Bloomberg charged that the NYPD has come under attack. “And yet even with that incredible record in reducing crime, saving lives, and making neighborhoods far safer – while at the same time reducing incarceration, and reducing police shootings – it’s hard to believe, but the NYPD is under attack, probably because this is an election year,” he said, alluding to the race for mayor.

“The attacks most often come from those who play no constructive role in keeping our city safe, but rather view their jobs as pointing fingers from the steps of City Hall. Some of them scream that they know better than you how to run the department. Some have even sued the NYPD and demanded a federal monitor over NYPD operations. They’ve also drafted politically driven legislation that is a reaction to two NYPD practices: stop-question-frisk, and counterterrorism intelligence gathering. In both cases, opponents argue that the NYPD is targeting people because of their race or ethnicity. In both cases, they could not be more wrong,” the mayor said.

Stop and frisk is currently being litigated in a lawsuit brought by opponents of the procedure against the city in federal court.

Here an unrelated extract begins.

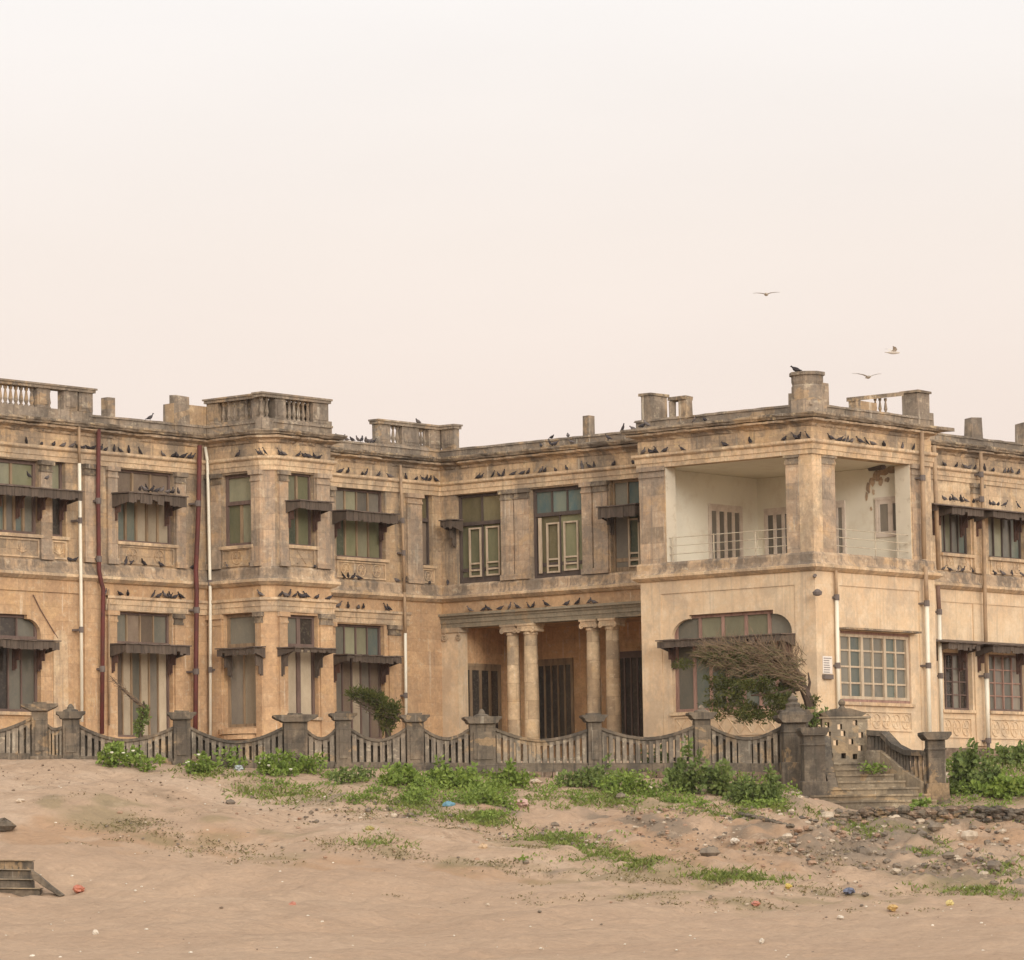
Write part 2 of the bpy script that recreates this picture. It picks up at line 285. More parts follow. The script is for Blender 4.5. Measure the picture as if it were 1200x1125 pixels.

“As the ongoing federal court case is now demonstrating for any objective observer to see, the NYPD conducts stops based on seeing something suspicious, or witnesses’ descriptions of suspects, not on any preconceived notions, or on demographic data that would have you stopping old women as often as you stop young men,” Bloomberg said.

As a federal prosecutor, Thompson prosecuted Justin Volpe, the police officer who tortured Haitian immigrant Abner Louima in 1997. He is now a lawyer in private practice.